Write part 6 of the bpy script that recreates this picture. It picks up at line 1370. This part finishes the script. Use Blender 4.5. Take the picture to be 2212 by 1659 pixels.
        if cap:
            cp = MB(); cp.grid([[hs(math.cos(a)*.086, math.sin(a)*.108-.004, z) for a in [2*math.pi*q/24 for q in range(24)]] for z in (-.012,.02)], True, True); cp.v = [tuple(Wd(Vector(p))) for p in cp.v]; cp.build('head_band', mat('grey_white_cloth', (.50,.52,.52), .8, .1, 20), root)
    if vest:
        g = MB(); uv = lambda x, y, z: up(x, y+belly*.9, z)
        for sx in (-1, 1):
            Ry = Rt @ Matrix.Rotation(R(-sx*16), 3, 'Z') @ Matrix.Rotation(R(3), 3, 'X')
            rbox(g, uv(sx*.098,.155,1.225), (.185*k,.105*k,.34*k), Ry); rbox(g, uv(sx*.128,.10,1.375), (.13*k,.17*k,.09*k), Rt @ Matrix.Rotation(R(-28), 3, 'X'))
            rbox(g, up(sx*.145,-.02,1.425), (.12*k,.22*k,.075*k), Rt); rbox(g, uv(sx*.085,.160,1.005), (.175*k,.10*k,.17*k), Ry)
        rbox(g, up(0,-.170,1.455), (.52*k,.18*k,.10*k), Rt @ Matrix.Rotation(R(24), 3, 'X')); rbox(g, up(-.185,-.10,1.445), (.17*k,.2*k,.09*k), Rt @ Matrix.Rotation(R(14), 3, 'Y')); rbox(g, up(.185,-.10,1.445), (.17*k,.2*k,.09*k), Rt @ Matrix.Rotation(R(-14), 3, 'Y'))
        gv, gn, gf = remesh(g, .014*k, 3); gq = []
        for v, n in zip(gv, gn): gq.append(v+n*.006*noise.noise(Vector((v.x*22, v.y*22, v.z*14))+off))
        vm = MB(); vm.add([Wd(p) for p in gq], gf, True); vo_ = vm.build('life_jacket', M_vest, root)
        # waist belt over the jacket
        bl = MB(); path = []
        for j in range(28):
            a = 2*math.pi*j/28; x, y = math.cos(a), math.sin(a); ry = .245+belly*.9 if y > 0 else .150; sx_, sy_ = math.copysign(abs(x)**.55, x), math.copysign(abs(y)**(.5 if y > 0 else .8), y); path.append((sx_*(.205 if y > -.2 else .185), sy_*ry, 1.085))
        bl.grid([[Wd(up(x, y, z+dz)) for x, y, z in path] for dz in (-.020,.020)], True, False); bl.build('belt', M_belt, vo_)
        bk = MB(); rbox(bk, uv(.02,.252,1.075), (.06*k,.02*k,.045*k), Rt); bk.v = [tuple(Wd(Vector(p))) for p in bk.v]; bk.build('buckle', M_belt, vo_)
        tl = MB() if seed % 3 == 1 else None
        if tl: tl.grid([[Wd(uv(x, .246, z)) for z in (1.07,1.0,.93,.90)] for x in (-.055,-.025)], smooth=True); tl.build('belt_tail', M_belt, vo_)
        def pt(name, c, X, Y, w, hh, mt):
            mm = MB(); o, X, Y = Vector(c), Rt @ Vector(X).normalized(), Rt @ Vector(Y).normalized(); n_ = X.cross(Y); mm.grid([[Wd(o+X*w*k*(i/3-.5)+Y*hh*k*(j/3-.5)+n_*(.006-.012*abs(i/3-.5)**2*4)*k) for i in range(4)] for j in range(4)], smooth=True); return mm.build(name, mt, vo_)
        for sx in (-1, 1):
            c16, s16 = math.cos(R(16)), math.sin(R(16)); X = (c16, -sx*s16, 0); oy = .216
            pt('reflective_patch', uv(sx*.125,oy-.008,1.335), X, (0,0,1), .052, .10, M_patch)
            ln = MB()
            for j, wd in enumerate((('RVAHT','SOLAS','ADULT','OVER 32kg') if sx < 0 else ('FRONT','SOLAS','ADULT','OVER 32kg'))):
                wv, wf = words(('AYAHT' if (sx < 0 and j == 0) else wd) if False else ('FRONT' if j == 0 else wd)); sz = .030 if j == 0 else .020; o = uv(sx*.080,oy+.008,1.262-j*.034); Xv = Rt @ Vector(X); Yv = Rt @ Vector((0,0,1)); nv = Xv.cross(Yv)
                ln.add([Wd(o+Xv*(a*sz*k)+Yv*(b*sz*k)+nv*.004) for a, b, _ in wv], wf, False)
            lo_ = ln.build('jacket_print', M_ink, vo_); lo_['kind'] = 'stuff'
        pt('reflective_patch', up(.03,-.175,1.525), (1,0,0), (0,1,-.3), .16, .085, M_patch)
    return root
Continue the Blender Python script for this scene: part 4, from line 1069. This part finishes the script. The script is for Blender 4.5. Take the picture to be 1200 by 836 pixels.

* * * * *

* _INSTRUCTIONS FOR THE TASK_
Please reproduce every line of the material word for word.

* _FULL RESPONSE_
Write part 6 of the bpy script that recreates this picture. It picks up at line 1370. This part finishes the script. Use Blender 4.5. Take the picture to be 2212 by 1659 pixels.
        if cap:
            cp = MB(); cp.grid([[hs(math.cos(a)*.086, math.sin(a)*.108-.004, z) for a in [2*math.pi*q/24 for q in range(24)]] for z in (-.012,.02)], True, True); cp.v = [tuple(Wd(Vector(p))) for p in cp.v]; cp.build('head_band', mat('grey_white_cloth', (.50,.52,.52), .8, .1, 20), root)
    if vest:
        g = MB(); uv = lambda x, y, z: up(x, y+belly*.9, z)
        for sx in (-1, 1):
            Ry = Rt @ Matrix.Rotation(R(-sx*16), 3, 'Z') @ Matrix.Rotation(R(3), 3, 'X')
            rbox(g, uv(sx*.098,.155,1.225), (.185*k,.105*k,.34*k), Ry); rbox(g, uv(sx*.128,.10,1.375), (.13*k,.17*k,.09*k), Rt @ Matrix.Rotation(R(-28), 3, 'X'))
            rbox(g, up(sx*.145,-.02,1.425), (.12*k,.22*k,.075*k), Rt); rbox(g, uv(sx*.085,.160,1.005), (.175*k,.10*k,.17*k), Ry)
        rbox(g, up(0,-.170,1.455), (.52*k,.18*k,.10*k), Rt @ Matrix.Rotation(R(24), 3, 'X')); rbox(g, up(-.185,-.10,1.445), (.17*k,.2*k,.09*k), Rt @ Matrix.Rotation(R(14), 3, 'Y')); rbox(g, up(.185,-.10,1.445), (.17*k,.2*k,.09*k), Rt @ Matrix.Rotation(R(-14), 3, 'Y'))
        gv, gn, gf = remesh(g, .014*k, 3); gq = []
        for v, n in zip(gv, gn): gq.append(v+n*.006*noise.noise(Vector((v.x*22, v.y*22, v.z*14))+off))
        vm = MB(); vm.add([Wd(p) for p in gq], gf, True); vo_ = vm.build('life_jacket', M_vest, root)
        # waist belt over the jacket
        bl = MB(); path = []
        for j in range(28):
            a = 2*math.pi*j/28; x, y = math.cos(a), math.sin(a); ry = .245+belly*.9 if y > 0 else .150; sx_, sy_ = math.copysign(abs(x)**.55, x), math.copysign(abs(y)**(.5 if y > 0 else .8), y); path.append((sx_*(.205 if y > -.2 else .185), sy_*ry, 1.085))
        bl.grid([[Wd(up(x, y, z+dz)) for x, y, z in path] for dz in (-.020,.020)], True, False); bl.build('belt', M_belt, vo_)
        bk = MB(); rbox(bk, uv(.02,.252,1.075), (.06*k,.02*k,.045*k), Rt); bk.v = [tuple(Wd(Vector(p))) for p in bk.v]; bk.build('buckle', M_belt, vo_)
        tl = MB() if seed % 3 == 1 else None
        if tl: tl.grid([[Wd(uv(x, .246, z)) for z in (1.07,1.0,.93,.90)] for x in (-.055,-.025)], smooth=True); tl.build('belt_tail', M_belt, vo_)
        def pt(name, c, X, Y, w, hh, mt):
            mm = MB(); o, X, Y = Vector(c), Rt @ Vector(X).normalized(), Rt @ Vector(Y).normalized(); n_ = X.cross(Y); mm.grid([[Wd(o+X*w*k*(i/3-.5)+Y*hh*k*(j/3-.5)+n_*(.006-.012*abs(i/3-.5)**2*4)*k) for i in range(4)] for j in range(4)], smooth=True); return mm.build(name, mt, vo_)
        for sx in (-1, 1):
            c16, s16 = math.cos(R(16)), math.sin(R(16)); X = (c16, -sx*s16, 0); oy = .216
            pt('reflective_patch', uv(sx*.125,oy-.008,1.335), X, (0,0,1), .052, .10, M_patch)
            ln = MB()
            for j, wd in enumerate((('RVAHT','SOLAS','ADULT','OVER 32kg') if sx < 0 else ('FRONT','SOLAS','ADULT','OVER 32kg'))):
                wv, wf = words(('AYAHT' if (sx < 0 and j == 0) else wd) if False else ('FRONT' if j == 0 else wd)); sz = .030 if j == 0 else .020; o = uv(sx*.080,oy+.008,1.262-j*.034); Xv = Rt @ Vector(X); Yv = Rt @ Vector((0,0,1)); nv = Xv.cross(Yv)
                ln.add([Wd(o+Xv*(a*sz*k)+Yv*(b*sz*k)+nv*.004) for a, b, _ in wv], wf, False)
            lo_ = ln.build('jacket_print', M_ink, vo_); lo_['kind'] = 'stuff'
        pt('reflective_patch', up(.03,-.175,1.525), (1,0,0), (0,1,-.3), .16, .085, M_patch)
    return root
Continue the Blender Python script for this scene: part 4, from line 1069. This part finishes the script. The script is for Blender 4.5. Take the picture to be 1200 by 836 pixels.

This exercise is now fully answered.